First Collisions At the LHC
An anonymous reader writes "At 1:06 p.m. Central European Summer Time (CEST) today, the first protons collided at 7 TeV in the Large Hadron Collider. These first collisions, recorded by the LHC experiments, mark the start of the LHC's research program."
http://www.symmetrymagazine.org/breaking/2010/03/30/lhc-research-program-launched-with-7-tev-collisions/ So according to that article, we did the colliding at 7 TeV and their next goal is 14 TeV in 2013, but it's not clear whether that level of 14 is equivilant to the "big bang". Does anyone know what we need to hit in energy levels to reach that?
But how many of our theorized particles are actually detectable?

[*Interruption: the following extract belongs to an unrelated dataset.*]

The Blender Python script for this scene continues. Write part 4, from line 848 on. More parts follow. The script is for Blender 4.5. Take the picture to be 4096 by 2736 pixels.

It's all well and good to say that gravitons exist, but I don't think we're going to be building a detector the size of Jupiter and waiting around for a few thousands years to prove the idea are we? At some point we'll run out of detectable particles to detect.
Or not ... as the case may be. Computer Science has convinced me that a theory of everything might not be a practical development even if we knew all the relevant fundamental laws.
Let's say that in principle we learn something that allows us to calculate a formula to unify gravitation and electromagnetism. We don't know whether that formula is decidable, whether its membership in the set of correct formulae can be computed. Even if it is decidable, it might belong to a complexity class like EXPTIME-COMPLETE. Even if we built a quantum computer that could give us the formula, we might not be able to conform the correctness of that formula except by appealing to that same computer.